The material below includes pictures; leave them out and return only the lines between the line containing "Reconstruct this image" and the line containing "return tuple(v /", inclusive, word for word.

#### INPUT RECORDS ####

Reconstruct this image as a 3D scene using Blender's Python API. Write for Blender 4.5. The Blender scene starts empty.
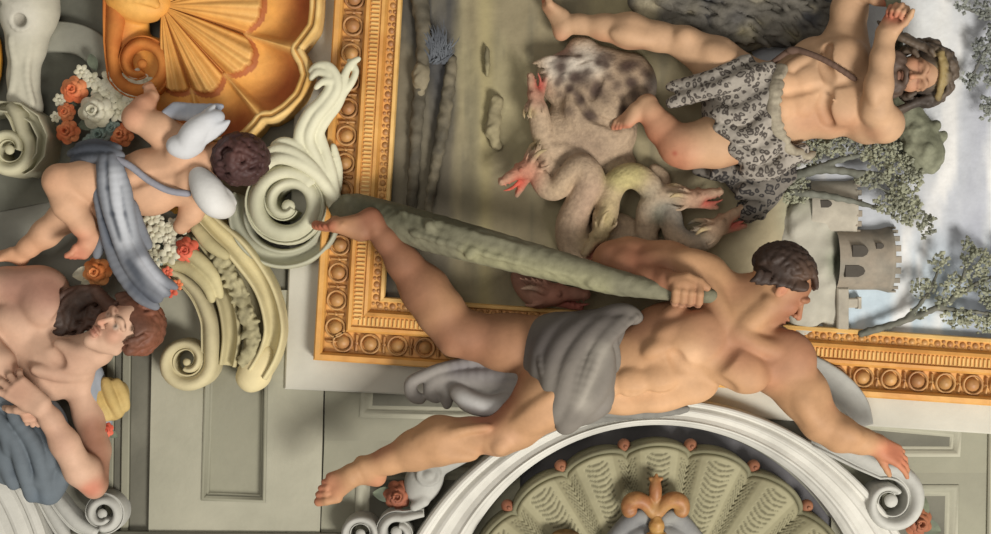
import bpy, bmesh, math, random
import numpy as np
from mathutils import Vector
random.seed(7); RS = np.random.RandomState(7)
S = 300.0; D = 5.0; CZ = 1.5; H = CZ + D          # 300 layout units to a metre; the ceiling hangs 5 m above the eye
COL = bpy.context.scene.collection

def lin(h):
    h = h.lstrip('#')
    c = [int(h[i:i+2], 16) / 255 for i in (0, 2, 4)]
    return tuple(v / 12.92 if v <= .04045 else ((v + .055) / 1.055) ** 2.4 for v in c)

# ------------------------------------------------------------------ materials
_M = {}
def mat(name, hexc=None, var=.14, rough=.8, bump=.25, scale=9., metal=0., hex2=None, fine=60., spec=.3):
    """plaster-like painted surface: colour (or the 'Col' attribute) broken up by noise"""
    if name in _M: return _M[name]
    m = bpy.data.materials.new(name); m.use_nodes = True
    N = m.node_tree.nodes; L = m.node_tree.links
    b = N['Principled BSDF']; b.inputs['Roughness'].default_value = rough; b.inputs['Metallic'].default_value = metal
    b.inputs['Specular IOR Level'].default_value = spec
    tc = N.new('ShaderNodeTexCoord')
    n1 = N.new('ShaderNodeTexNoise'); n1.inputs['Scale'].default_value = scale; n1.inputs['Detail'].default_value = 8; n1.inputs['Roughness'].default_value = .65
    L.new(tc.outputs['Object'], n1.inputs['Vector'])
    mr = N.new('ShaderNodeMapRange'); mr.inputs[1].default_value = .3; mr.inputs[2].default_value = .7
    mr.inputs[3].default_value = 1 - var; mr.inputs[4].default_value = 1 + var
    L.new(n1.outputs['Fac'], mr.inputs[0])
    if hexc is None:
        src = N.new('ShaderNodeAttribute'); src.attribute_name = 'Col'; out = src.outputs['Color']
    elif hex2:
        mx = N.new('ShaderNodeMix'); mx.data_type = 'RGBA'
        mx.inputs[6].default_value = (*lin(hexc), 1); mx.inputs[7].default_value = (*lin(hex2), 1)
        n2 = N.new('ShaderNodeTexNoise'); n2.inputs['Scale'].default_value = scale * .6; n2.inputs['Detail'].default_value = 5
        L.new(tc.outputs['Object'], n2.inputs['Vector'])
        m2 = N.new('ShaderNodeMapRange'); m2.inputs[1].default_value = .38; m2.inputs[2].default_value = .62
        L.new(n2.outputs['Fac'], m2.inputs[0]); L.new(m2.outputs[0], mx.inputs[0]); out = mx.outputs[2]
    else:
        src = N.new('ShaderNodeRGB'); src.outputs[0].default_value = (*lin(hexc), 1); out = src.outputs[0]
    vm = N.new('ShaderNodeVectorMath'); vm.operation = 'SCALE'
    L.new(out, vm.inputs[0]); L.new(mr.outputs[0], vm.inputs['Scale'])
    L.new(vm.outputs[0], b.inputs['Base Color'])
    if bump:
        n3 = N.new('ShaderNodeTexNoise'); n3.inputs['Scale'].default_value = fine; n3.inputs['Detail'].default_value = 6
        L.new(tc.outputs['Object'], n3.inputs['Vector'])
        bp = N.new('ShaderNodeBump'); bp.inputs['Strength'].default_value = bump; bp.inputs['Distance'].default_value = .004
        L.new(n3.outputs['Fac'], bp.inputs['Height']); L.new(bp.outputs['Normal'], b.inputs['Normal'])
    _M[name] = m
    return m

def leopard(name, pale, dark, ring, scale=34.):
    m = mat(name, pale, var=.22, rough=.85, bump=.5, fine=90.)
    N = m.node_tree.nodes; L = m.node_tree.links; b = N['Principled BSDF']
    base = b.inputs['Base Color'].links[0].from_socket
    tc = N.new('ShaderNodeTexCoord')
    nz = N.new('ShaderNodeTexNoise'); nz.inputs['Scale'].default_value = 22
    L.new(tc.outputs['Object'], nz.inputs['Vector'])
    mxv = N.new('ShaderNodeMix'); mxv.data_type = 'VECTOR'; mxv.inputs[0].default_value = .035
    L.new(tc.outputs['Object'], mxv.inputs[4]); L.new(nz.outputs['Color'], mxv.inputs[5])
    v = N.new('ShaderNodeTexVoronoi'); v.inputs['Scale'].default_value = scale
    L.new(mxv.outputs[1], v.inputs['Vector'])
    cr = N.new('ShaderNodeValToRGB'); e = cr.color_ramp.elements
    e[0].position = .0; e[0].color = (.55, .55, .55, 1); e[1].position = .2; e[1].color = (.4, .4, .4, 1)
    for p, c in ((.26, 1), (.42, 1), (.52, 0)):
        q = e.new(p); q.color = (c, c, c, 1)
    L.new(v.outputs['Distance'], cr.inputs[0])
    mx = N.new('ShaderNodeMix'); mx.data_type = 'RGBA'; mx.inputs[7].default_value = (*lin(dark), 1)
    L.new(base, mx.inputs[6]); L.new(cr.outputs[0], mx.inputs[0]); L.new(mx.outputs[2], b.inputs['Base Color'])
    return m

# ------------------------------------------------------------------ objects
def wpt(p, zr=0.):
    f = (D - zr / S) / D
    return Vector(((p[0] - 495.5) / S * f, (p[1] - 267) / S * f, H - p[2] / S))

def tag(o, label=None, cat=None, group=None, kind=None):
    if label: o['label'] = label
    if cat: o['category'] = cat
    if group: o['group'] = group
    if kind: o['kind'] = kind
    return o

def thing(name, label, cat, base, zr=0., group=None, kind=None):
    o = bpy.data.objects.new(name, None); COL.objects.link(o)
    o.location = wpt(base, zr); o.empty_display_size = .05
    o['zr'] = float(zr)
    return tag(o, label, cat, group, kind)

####
#### INPUT RECORDS ####

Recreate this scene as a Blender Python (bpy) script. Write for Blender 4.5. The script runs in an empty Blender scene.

####

### ANSWER TO THIS PROBLEM:
Reconstruct this image as a 3D scene using Blender's Python API. Write for Blender 4.5. The Blender scene starts empty.
import bpy, bmesh, math, random
import numpy as np
from mathutils import Vector
random.seed(7); RS = np.random.RandomState(7)
S = 300.0; D = 5.0; CZ = 1.5; H = CZ + D          # 300 layout units to a metre; the ceiling hangs 5 m above the eye
COL = bpy.context.scene.collection

def lin(h):
    h = h.lstrip('#')
    c = [int(h[i:i+2], 16) / 255 for i in (0, 2, 4)]
    return tuple(v / 12.92 if v <= .04045 else ((v + .055) / 1.055) ** 2.4 for v in c)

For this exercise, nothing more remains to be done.